Celui qui oublie que la retraite est la promesse de liberté et de sécurité n’a pas sa place à gauche.
F. Mitterand
Nul ne niera que la question des retraites engage de nombreux autres sujets : son mode de financement, son pilotage, le mode de calcul des droits, les mesures compensatoires pour les femmes, ceux qui ont commencé tôt, ceux qui font des métiers pénibles, les éventuelles décotes, etc. Tout cela est vrai, oui mais… à quel âge peut-on partir ?
Le premier mandat de François Mitterrand, celui de la gauche unie au pouvoir, s’inscrit presque entièrement dans les mémoires avec l’abolition de la peine de mort et la retraite à 60 ans. Pour paraphraser ce président à la rose affirmons que « celui qui oublie que la retraite est la promesse de liberté et de sécurité n’a pas sa place à gauche ».
Un marqueur politique et syndical
Et l’enjeu dépasse nettement la gauche. Il est aussi devenu un marqueur syndical. La CFDT a bien failli ne pas se remettre de son soutien apporté, en 1995, à la réforme Juppé qui s’en prenait aux retraites. C’est bien sur ce combat qui, il y a deux ans, unifia les syndicats comme très rarement dans l’histoire française. Ajoutons qu’on souhaite bien du courage aux candidats qui viendront à la présidentielle prochaine promettre un nouveau recul de cet âge légal.
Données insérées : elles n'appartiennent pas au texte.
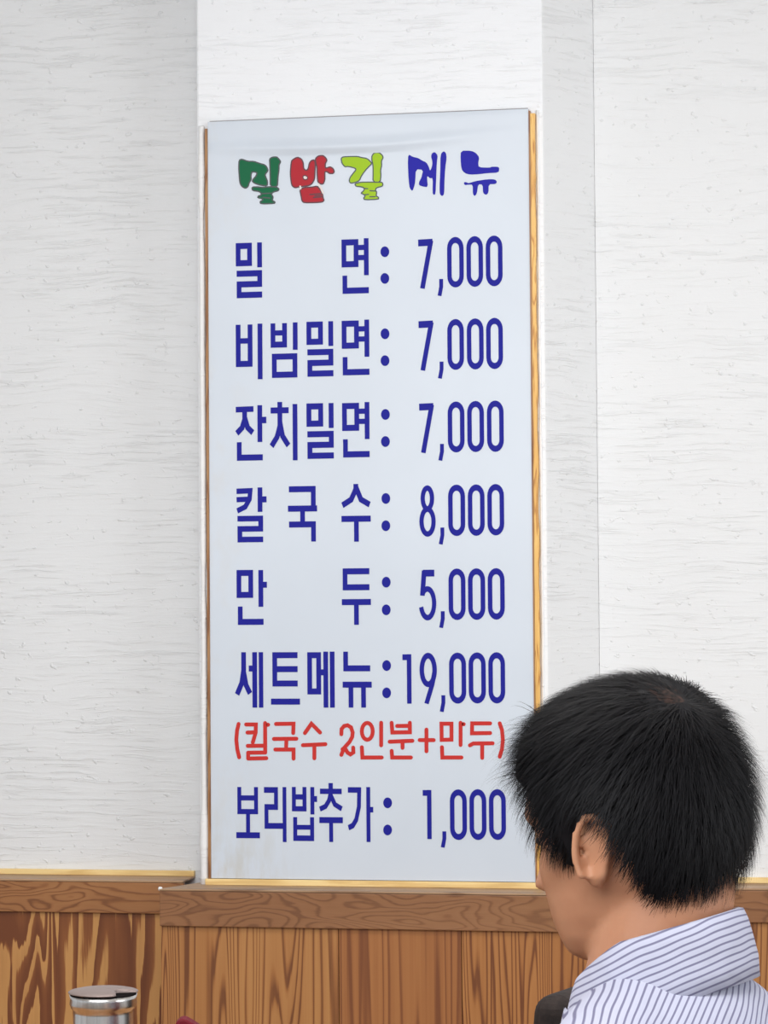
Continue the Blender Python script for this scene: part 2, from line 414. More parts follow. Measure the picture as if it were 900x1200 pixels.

Et on anticipe bien du plaisir aux socialistes tant qu’ils ne reviendront pas de façon critique sur la réforme Touraine qui réussit à faire avaler un tel report.
La CFDT a bien failli ne pas se remettre de son soutien apporté, en 1995, à la réforme Juppé qui s’en prenait aux retraites.
Il ne faut pas être grand clerc pour comprendre que la retraite est, en France, LE marqueur politique. La politique n’est pas faite que de symboles ; mais elle n’est qu’administration des choses si elle les néglige. Elle a pour tâche laïque et concrète de réaliser la haute promesse, celle du poète ou du prophète : le temps retrouvé.
Alors que s’achève le conclave créé par le nouveau Premier ministre, François Bayrou, pour parfaire sa légende d’homme de dialogue et pour acheter la non-censure de son gouvernement par les socialistes, le sujet redevient brûlant. Les syndicats restés à la table de négociations abandonneront-ils cette promesse que nous nous sommes faite et échangeront-ils les 62 ans contre des avancées partielles ? Les socialistes n’ont plus aucune raison de douter de l’orientation très inégalitaire et très complaisante avec les idées de droite de Bayrou et son gouvernement. Alors, quand va revenir le sujet de la retraite, il va leur être posé cette question : tiendrez-vous, vous aussi, votre part de notre promesse collective ? Nous l’attendons ; nous l’espérons.